Otra cosa muy diferente es aquella parte del déficit público que es consecuencia de decisiones políticas discrecionales de gasto (déficit estructural) sin la correspondiente subida de impuestos. En estos casos, puede haber justificación económica (escasez de infraestructuras) o social (elevación de los estándares de calidad en sanidad o en educación), o puede no haber ninguna (como ha ocurrido frecuentemente en estos últimos años), pero ahora es preciso ser conscientes de que dicho déficit no desaparecerá automáticamente, exista, o no una recuperación económica. En estos casos, el Estado está obligado a generar un ahorro suficiente en los próximos ejercicios presupuestarios para hacer frente a las deudas contraídas a causa de sus decisiones. Razón por la cual, la bondad de la gestión presupuestaria de un determinado gobierno debería medirse, fundamentalmente, por el manejo que realice del déficit estructural.

El hecho de que se utilice el concepto de déficit público, así, en general, sin separar nítidamente el volumen relativo que alcanzan sus dos componentes básicos, es una de las razones por las que existe un nivel tan elevado de confusión en este asunto, incluyendo el derivado de la propia definición de los objetivos de consolidación fiscal de la UE, expresados en una cifra de déficit global, que, si bien, en la práctica, toma en consideración a ambos componentes, no lo hace de manera explícita, generando el correspondiente desconcierto entre los analistas del asunto.

Conclusión: el déficit público no es bueno o malo en sí mismo.

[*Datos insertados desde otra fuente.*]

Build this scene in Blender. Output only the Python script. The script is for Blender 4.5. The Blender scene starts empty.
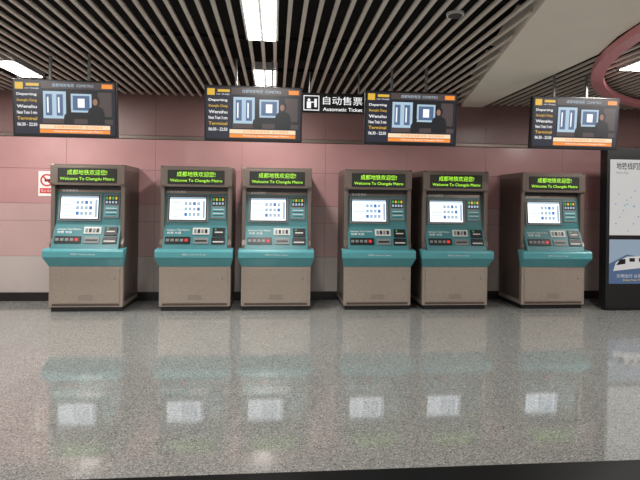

Depende de cual sea la causa que lo haya originado, y también del grado de prudencia y sensatez con la que actúen los dirigentes políticos que lo generan. El fundamentalismo, en éste, como en otros muchos casos, puede alcanzar un elevado nivel de popularidad, pero también puede llevarnos directamente a la melancolía. Exactamente, donde ahora estamos.